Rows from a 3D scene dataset
◇ ◇ ◇ ◇

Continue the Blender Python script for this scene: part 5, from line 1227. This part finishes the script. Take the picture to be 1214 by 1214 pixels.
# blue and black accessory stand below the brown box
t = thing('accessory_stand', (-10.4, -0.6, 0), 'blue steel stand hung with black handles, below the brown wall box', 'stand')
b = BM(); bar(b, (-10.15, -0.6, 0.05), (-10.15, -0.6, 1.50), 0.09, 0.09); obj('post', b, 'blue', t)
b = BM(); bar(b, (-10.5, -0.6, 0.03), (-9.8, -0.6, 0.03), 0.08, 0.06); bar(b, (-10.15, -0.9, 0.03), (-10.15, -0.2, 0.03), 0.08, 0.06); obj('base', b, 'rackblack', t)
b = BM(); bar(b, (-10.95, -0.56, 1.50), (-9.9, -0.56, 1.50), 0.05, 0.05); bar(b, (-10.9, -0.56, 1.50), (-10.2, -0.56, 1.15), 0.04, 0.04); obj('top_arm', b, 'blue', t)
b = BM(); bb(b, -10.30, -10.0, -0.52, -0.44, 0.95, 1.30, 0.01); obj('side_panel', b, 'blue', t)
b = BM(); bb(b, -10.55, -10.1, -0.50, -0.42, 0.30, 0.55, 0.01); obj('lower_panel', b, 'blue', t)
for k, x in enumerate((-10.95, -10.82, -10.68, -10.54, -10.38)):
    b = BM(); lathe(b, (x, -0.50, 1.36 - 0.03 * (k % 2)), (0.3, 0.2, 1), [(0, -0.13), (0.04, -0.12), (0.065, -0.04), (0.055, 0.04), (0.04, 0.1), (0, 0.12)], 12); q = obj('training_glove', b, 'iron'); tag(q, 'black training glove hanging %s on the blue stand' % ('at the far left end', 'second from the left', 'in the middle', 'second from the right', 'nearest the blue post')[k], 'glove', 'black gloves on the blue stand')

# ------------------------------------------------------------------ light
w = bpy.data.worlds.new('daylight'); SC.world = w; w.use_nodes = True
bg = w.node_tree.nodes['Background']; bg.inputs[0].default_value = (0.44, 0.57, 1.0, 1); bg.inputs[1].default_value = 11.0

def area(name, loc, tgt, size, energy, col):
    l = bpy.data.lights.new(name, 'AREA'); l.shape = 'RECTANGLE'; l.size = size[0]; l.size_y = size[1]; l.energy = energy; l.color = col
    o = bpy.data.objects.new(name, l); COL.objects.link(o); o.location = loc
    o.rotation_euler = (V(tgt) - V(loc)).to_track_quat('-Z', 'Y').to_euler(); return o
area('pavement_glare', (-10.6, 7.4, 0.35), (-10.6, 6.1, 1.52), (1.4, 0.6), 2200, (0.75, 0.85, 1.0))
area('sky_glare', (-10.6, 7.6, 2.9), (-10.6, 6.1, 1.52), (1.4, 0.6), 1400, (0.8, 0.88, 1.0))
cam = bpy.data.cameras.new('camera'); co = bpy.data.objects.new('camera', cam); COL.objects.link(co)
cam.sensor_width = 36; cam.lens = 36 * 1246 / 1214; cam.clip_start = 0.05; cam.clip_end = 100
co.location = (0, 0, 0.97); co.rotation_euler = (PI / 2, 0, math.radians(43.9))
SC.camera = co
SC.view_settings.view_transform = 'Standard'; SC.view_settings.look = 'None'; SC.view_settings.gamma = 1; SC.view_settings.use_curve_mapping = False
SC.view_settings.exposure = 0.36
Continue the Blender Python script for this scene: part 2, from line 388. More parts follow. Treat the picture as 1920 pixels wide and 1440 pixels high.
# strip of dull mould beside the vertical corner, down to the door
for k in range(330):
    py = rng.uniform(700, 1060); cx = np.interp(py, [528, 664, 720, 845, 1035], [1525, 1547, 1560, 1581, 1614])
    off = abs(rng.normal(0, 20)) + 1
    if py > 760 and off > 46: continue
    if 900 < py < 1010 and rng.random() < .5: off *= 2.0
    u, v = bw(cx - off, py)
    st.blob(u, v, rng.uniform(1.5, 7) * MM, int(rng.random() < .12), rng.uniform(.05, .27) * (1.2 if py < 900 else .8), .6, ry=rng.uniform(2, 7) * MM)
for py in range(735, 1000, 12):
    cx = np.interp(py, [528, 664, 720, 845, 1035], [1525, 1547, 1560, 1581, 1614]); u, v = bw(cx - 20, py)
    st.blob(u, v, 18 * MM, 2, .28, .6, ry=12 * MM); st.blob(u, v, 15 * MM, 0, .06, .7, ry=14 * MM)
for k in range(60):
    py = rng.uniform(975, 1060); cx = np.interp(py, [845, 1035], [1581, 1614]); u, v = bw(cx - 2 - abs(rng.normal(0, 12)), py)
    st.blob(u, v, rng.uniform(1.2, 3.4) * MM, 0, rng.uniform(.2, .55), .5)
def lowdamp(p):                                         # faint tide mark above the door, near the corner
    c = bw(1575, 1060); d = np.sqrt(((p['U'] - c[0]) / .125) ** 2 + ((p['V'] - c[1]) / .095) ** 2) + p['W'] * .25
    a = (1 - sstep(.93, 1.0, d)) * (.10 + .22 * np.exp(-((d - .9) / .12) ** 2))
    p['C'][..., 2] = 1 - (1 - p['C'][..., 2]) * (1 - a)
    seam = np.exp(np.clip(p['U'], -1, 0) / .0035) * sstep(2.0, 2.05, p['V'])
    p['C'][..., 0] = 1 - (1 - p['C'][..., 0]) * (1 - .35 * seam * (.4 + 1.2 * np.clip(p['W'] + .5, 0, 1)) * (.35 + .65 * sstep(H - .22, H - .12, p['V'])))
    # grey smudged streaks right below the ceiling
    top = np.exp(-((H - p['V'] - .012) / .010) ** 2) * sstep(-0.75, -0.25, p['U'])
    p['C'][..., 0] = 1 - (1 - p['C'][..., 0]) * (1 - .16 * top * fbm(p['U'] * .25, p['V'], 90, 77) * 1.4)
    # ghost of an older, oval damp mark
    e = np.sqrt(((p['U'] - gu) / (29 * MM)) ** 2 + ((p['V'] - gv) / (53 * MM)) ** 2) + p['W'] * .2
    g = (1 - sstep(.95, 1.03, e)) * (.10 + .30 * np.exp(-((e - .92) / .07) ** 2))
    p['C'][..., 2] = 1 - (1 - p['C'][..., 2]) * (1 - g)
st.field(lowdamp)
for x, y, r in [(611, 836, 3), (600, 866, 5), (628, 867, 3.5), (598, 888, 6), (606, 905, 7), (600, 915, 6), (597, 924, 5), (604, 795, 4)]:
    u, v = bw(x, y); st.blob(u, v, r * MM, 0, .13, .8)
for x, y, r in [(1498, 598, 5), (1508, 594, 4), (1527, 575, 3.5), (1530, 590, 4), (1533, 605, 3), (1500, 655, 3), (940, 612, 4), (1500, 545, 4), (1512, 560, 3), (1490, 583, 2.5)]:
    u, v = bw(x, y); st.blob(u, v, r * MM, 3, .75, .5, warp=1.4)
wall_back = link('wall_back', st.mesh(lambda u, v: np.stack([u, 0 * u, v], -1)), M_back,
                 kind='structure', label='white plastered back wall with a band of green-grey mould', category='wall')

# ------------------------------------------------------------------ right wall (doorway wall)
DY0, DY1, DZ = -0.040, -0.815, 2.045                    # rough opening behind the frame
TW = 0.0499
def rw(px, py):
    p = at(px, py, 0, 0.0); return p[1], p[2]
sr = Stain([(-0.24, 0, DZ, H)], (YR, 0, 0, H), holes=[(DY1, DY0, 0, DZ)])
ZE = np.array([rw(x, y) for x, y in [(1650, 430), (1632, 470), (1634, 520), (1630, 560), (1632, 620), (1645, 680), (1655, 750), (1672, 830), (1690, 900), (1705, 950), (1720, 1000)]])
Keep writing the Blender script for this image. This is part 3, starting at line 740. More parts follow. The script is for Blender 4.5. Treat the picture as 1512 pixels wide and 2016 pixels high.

◇ ◇ ◇ ◇

▸ **What is being asked**: Write the complete data out, exactly as above.

▸ **Response**:
Continue the Blender Python script for this scene: part 5, from line 1227. This part finishes the script. Take the picture to be 1214 by 1214 pixels.
# blue and black accessory stand below the brown box
t = thing('accessory_stand', (-10.4, -0.6, 0), 'blue steel stand hung with black handles, below the brown wall box', 'stand')
b = BM(); bar(b, (-10.15, -0.6, 0.05), (-10.15, -0.6, 1.50), 0.09, 0.09); obj('post', b, 'blue', t)
b = BM(); bar(b, (-10.5, -0.6, 0.03), (-9.8, -0.6, 0.03), 0.08, 0.06); bar(b, (-10.15, -0.9, 0.03), (-10.15, -0.2, 0.03), 0.08, 0.06); obj('base', b, 'rackblack', t)
b = BM(); bar(b, (-10.95, -0.56, 1.50), (-9.9, -0.56, 1.50), 0.05, 0.05); bar(b, (-10.9, -0.56, 1.50), (-10.2, -0.56, 1.15), 0.04, 0.04); obj('top_arm', b, 'blue', t)
b = BM(); bb(b, -10.30, -10.0, -0.52, -0.44, 0.95, 1.30, 0.01); obj('side_panel', b, 'blue', t)
b = BM(); bb(b, -10.55, -10.1, -0.50, -0.42, 0.30, 0.55, 0.01); obj('lower_panel', b, 'blue', t)
for k, x in enumerate((-10.95, -10.82, -10.68, -10.54, -10.38)):
    b = BM(); lathe(b, (x, -0.50, 1.36 - 0.03 * (k % 2)), (0.3, 0.2, 1), [(0, -0.13), (0.04, -0.12), (0.065, -0.04), (0.055, 0.04), (0.04, 0.1), (0, 0.12)], 12); q = obj('training_glove', b, 'iron'); tag(q, 'black training glove hanging %s on the blue stand' % ('at the far left end', 'second from the left', 'in the middle', 'second from the right', 'nearest the blue post')[k], 'glove', 'black gloves on the blue stand')

# ------------------------------------------------------------------ light
w = bpy.data.worlds.new('daylight'); SC.world = w; w.use_nodes = True
bg = w.node_tree.nodes['Background']; bg.inputs[0].default_value = (0.44, 0.57, 1.0, 1); bg.inputs[1].default_value = 11.0

def area(name, loc, tgt, size, energy, col):
    l = bpy.data.lights.new(name, 'AREA'); l.shape = 'RECTANGLE'; l.size = size[0]; l.size_y = size[1]; l.energy = energy; l.color = col
    o = bpy.data.objects.new(name, l); COL.objects.link(o); o.location = loc
    o.rotation_euler = (V(tgt) - V(loc)).to_track_quat('-Z', 'Y').to_euler(); return o
area('pavement_glare', (-10.6, 7.4, 0.35), (-10.6, 6.1, 1.52), (1.4, 0.6), 2200, (0.75, 0.85, 1.0))
area('sky_glare', (-10.6, 7.6, 2.9), (-10.6, 6.1, 1.52), (1.4, 0.6), 1400, (0.8, 0.88, 1.0))
cam = bpy.data.cameras.new('camera'); co = bpy.data.objects.new('camera', cam); COL.objects.link(co)
cam.sensor_width = 36; cam.lens = 36 * 1246 / 1214; cam.clip_start = 0.05; cam.clip_end = 100
co.location = (0, 0, 0.97); co.rotation_euler = (PI / 2, 0, math.radians(43.9))
SC.camera = co
SC.view_settings.view_transform = 'Standard'; SC.view_settings.look = 'None'; SC.view_settings.gamma = 1; SC.view_settings.use_curve_mapping = False
SC.view_settings.exposure = 0.36
Continue the Blender Python script for this scene: part 2, from line 388. More parts follow. Treat the picture as 1920 pixels wide and 1440 pixels high.
# strip of dull mould beside the vertical corner, down to the door
for k in range(330):
    py = rng.uniform(700, 1060); cx = np.interp(py, [528, 664, 720, 845, 1035], [1525, 1547, 1560, 1581, 1614])
    off = abs(rng.normal(0, 20)) + 1
    if py > 760 and off > 46: continue
    if 900 < py < 1010 and rng.random() < .5: off *= 2.0
    u, v = bw(cx - off, py)
    st.blob(u, v, rng.uniform(1.5, 7) * MM, int(rng.random() < .12), rng.uniform(.05, .27) * (1.2 if py < 900 else .8), .6, ry=rng.uniform(2, 7) * MM)
for py in range(735, 1000, 12):
    cx = np.interp(py, [528, 664, 720, 845, 1035], [1525, 1547, 1560, 1581, 1614]); u, v = bw(cx - 20, py)
    st.blob(u, v, 18 * MM, 2, .28, .6, ry=12 * MM); st.blob(u, v, 15 * MM, 0, .06, .7, ry=14 * MM)
for k in range(60):
    py = rng.uniform(975, 1060); cx = np.interp(py, [845, 1035], [1581, 1614]); u, v = bw(cx - 2 - abs(rng.normal(0, 12)), py)
    st.blob(u, v, rng.uniform(1.2, 3.4) * MM, 0, rng.uniform(.2, .55), .5)
def lowdamp(p):                                         # faint tide mark above the door, near the corner
    c = bw(1575, 1060); d = np.sqrt(((p['U'] - c[0]) / .125) ** 2 + ((p['V'] - c[1]) / .095) ** 2) + p['W'] * .25
    a = (1 - sstep(.93, 1.0, d)) * (.10 + .22 * np.exp(-((d - .9) / .12) ** 2))
    p['C'][..., 2] = 1 - (1 - p['C'][..., 2]) * (1 - a)
    seam = np.exp(np.clip(p['U'], -1, 0) / .0035) * sstep(2.0, 2.05, p['V'])
    p['C'][..., 0] = 1 - (1 - p['C'][..., 0]) * (1 - .35 * seam * (.4 + 1.2 * np.clip(p['W'] + .5, 0, 1)) * (.35 + .65 * sstep(H - .22, H - .12, p['V'])))
    # grey smudged streaks right below the ceiling
    top = np.exp(-((H - p['V'] - .012) / .010) ** 2) * sstep(-0.75, -0.25, p['U'])
    p['C'][..., 0] = 1 - (1 - p['C'][..., 0]) * (1 - .16 * top * fbm(p['U'] * .25, p['V'], 90, 77) * 1.4)
    # ghost of an older, oval damp mark
    e = np.sqrt(((p['U'] - gu) / (29 * MM)) ** 2 + ((p['V'] - gv) / (53 * MM)) ** 2) + p['W'] * .2
    g = (1 - sstep(.95, 1.03, e)) * (.10 + .30 * np.exp(-((e - .92) / .07) ** 2))
    p['C'][..., 2] = 1 - (1 - p['C'][..., 2]) * (1 - g)
st.field(lowdamp)
for x, y, r in [(611, 836, 3), (600, 866, 5), (628, 867, 3.5), (598, 888, 6), (606, 905, 7), (600, 915, 6), (597, 924, 5), (604, 795, 4)]:
    u, v = bw(x, y); st.blob(u, v, r * MM, 0, .13, .8)
for x, y, r in [(1498, 598, 5), (1508, 594, 4), (1527, 575, 3.5), (1530, 590, 4), (1533, 605, 3), (1500, 655, 3), (940, 612, 4), (1500, 545, 4), (1512, 560, 3), (1490, 583, 2.5)]:
    u, v = bw(x, y); st.blob(u, v, r * MM, 3, .75, .5, warp=1.4)
wall_back = link('wall_back', st.mesh(lambda u, v: np.stack([u, 0 * u, v], -1)), M_back,
                 kind='structure', label='white plastered back wall with a band of green-grey mould', category='wall')

# ------------------------------------------------------------------ right wall (doorway wall)
DY0, DY1, DZ = -0.040, -0.815, 2.045                    # rough opening behind the frame
TW = 0.0499
def rw(px, py):
    p = at(px, py, 0, 0.0); return p[1], p[2]
sr = Stain([(-0.24, 0, DZ, H)], (YR, 0, 0, H), holes=[(DY1, DY0, 0, DZ)])
ZE = np.array([rw(x, y) for x, y in [(1650, 430), (1632, 470), (1634, 520), (1630, 560), (1632, 620), (1645, 680), (1655, 750), (1672, 830), (1690, 900), (1705, 950), (1720, 1000)]])
Keep writing the Blender script for this image. This is part 3, starting at line 740. More parts follow. The script is for Blender 4.5. Treat the picture as 1512 pixels wide and 2016 pixels high.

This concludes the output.